Collaboration with our members is one way in which the College has strengthened its stakeholder engagement. For example, with members’ help, we began to develop standards-based teacher education resources on everything from environmental stewardship and ecological literacy to fostering cultures of well-being within professional practice. In partnership with the Canadian National Institute for the Blind, the College reproduced the Ethical Standards for the Teaching Profession and the Standards of Practice for the Teaching Profession in Braille in both English and French. Among our efforts to support Indigenous education, the College developed representations of the ethical standards with a Mohawk artist and linguist from Six Nations of the Grand River, and co-presented at the Canadian Network of Agencies for Regulation’s 2019 conference on Collaboration that Honours Truth and Reconciliation within a Regulatory Context.

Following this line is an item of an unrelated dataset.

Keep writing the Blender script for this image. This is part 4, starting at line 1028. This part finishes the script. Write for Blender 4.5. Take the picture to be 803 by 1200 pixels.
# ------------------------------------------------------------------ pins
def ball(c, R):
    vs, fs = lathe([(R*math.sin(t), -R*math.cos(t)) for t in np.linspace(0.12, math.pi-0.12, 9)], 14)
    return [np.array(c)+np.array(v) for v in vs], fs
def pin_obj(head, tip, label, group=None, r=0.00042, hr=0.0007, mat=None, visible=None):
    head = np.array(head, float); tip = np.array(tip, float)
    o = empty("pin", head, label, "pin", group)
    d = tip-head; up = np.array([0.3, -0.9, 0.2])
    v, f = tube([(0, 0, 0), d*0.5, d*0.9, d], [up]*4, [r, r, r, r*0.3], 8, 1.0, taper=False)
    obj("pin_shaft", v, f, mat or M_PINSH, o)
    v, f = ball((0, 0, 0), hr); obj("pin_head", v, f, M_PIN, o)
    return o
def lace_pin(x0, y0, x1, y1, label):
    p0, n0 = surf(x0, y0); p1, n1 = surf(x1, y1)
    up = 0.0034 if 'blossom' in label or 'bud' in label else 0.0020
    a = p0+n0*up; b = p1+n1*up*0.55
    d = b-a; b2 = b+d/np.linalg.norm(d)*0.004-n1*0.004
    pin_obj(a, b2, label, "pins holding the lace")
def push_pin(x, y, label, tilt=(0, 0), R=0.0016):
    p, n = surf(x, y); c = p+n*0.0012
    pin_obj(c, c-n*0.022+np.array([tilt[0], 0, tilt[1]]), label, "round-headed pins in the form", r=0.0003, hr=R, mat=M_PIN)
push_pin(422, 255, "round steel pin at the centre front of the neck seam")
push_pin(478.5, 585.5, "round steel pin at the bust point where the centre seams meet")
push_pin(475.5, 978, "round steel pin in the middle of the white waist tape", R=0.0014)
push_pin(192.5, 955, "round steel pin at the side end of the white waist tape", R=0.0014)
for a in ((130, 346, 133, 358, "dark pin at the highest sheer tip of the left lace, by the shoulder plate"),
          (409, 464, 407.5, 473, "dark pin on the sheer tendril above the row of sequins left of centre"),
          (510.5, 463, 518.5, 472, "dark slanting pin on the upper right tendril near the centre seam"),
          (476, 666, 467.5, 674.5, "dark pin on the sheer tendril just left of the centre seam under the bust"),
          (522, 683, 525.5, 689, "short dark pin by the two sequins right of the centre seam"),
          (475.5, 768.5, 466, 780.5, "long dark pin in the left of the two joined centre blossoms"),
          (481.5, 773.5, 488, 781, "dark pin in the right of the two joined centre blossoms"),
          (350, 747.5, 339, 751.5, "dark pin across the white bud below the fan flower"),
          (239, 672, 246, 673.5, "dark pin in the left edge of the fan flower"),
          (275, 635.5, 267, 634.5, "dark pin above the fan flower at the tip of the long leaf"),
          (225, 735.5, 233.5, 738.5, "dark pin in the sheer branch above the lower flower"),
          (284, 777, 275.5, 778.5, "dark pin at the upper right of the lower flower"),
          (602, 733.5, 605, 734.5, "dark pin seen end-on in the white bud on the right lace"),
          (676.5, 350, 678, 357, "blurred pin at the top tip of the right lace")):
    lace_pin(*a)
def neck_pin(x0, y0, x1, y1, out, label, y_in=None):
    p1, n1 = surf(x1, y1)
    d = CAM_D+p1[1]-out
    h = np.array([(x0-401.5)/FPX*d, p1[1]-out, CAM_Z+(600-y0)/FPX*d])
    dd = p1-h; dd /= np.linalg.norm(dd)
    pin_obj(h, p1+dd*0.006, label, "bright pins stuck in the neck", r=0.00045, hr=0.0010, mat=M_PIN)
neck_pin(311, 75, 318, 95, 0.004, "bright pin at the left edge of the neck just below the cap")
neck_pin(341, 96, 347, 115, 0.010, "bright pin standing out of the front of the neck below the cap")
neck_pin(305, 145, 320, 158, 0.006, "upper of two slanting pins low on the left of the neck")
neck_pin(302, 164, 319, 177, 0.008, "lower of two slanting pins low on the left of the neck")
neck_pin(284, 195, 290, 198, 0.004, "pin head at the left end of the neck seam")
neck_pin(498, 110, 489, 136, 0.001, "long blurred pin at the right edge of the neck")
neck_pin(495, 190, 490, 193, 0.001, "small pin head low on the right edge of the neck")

Engagement goes beyond in-person engagement to include interactions in the digital realm. In October, we conducted a week-long social media campaign around World Teachers’ Day to leverage the deep, personal associations many people feel towards their most influential teachers. One and a half million people saw the digital ads. In the process, we received more than 37,000 clicks, likes, shares and comments, and increased our engagement by 183 per cent over the 2018 campaign. Social media platforms such as Facebook helped us to answer general inquiries and strengthened our efforts to educate and inform members and the public about our work. Our Client Services staff, meanwhile, fielded 40 or more inquiries every day.

Throughout the year, we met with staff from principal and teacher federations, hosted delegations from counties such as Australia, the Republic of Korea, the People’s Republic of China and the Netherlands and pre-service teacher education institutions from England, Scotland, Wales and the United States. We also spoke with dignitaries such as Quebec’s Minister of Education.

Transparency, risk mitigation, accountability and collegiality will continue to shape our work to keep Ontario students safe.

On behalf of our Council, our senior leadership team and staff, as well as our partners in education and self-regulation, I humbly submit evidence of this year’s achievements in the service of the public interest.